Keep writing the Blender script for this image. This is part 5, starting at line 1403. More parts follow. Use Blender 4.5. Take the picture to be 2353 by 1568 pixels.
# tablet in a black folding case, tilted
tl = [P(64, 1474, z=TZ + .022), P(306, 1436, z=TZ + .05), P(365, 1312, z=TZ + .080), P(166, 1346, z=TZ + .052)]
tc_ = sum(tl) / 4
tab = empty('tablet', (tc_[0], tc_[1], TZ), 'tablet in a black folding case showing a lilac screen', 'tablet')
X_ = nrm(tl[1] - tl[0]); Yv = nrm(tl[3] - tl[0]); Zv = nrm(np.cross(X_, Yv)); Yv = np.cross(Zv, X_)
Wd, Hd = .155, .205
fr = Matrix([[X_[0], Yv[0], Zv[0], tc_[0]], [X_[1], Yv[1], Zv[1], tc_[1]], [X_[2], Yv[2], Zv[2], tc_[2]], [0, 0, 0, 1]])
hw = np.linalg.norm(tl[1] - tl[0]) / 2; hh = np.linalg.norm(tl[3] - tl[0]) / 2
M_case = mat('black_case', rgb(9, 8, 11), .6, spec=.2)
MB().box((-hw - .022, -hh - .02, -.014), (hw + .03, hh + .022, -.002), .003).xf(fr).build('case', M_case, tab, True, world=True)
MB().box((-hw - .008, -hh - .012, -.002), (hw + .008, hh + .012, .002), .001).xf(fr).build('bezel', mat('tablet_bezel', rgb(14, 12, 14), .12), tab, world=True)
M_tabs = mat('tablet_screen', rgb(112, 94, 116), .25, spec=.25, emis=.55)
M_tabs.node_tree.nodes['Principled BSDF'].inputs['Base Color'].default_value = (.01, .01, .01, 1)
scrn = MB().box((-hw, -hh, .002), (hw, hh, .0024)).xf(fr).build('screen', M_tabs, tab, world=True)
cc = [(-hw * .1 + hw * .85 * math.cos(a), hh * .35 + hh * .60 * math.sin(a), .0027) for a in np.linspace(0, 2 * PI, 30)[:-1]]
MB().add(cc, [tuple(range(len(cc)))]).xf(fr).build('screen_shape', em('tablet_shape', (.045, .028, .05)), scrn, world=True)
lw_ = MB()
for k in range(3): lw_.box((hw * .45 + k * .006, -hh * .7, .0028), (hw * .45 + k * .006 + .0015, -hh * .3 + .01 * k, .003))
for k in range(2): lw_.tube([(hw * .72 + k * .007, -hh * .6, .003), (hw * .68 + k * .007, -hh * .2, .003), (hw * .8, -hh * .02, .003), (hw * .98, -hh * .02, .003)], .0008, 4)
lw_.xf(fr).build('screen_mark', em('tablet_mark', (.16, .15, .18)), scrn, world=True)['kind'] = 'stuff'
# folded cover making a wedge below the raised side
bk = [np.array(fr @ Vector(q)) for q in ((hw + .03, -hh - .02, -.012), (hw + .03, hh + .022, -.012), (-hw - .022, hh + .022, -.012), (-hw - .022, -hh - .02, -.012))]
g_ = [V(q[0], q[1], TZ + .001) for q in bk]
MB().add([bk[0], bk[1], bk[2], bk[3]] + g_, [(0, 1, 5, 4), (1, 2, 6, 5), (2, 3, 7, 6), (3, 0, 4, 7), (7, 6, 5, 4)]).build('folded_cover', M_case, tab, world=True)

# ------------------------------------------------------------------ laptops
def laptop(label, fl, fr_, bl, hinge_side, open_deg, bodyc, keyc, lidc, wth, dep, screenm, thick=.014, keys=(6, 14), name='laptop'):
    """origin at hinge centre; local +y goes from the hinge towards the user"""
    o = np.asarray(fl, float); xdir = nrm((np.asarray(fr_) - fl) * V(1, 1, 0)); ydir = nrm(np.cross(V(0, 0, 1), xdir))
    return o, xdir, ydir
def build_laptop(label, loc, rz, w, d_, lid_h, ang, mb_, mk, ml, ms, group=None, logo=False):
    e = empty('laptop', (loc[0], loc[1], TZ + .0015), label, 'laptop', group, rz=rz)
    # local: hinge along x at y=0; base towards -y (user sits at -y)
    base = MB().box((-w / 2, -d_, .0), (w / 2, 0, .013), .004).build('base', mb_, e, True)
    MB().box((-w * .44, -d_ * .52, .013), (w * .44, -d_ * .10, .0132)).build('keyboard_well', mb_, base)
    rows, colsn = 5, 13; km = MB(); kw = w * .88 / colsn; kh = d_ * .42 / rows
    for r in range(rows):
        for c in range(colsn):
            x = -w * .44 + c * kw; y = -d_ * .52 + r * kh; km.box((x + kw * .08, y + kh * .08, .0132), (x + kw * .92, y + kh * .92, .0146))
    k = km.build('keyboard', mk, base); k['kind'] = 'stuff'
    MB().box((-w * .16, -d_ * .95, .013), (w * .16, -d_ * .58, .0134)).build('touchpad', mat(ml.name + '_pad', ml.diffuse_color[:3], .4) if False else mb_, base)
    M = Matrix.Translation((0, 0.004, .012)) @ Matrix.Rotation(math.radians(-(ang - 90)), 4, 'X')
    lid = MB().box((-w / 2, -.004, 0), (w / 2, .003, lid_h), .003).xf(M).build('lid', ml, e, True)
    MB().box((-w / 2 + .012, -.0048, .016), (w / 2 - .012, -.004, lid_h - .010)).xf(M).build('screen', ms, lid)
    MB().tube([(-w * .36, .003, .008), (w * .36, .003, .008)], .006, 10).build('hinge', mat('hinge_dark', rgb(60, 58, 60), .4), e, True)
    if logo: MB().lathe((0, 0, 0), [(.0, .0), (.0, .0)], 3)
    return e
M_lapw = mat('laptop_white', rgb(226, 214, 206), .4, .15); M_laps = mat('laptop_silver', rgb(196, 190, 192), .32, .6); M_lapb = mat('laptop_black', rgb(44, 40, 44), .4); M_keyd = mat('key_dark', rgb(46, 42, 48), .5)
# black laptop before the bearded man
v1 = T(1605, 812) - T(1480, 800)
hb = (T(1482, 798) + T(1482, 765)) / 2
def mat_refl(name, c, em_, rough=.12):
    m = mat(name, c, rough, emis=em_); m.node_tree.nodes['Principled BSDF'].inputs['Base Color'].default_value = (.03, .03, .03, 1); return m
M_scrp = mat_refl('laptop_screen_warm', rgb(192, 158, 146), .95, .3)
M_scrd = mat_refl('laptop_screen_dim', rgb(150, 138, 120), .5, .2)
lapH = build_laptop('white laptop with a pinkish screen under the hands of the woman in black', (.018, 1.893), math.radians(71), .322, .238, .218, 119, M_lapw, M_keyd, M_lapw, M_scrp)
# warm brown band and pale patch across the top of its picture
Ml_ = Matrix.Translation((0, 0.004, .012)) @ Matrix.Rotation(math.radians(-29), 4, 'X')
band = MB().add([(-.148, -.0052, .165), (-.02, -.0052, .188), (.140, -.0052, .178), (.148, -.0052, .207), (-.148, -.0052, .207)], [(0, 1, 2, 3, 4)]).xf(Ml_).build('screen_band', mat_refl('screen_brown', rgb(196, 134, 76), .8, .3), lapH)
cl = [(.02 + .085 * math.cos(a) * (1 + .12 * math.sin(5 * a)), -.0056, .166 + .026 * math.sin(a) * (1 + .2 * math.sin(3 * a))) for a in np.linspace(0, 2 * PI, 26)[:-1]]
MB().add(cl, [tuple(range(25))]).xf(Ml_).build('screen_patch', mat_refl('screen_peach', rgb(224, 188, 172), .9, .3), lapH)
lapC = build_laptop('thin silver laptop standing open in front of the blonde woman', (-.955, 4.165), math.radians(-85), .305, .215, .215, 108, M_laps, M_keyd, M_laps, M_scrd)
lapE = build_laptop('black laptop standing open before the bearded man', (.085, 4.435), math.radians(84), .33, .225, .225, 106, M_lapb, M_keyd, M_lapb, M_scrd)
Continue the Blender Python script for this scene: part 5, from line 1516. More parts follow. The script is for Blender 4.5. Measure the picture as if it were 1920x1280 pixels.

● PROBLEM DETAILS:
List all lines holding the string "from".

● FINISHED TASK:
    """origin at hinge centre; local +y goes from the hinge towards the user"""
Continue the Blender Python script for this scene: part 5, from line 1516. More parts follow. The script is for Blender 4.5. Measure the picture as if it were 1920x1280 pixels.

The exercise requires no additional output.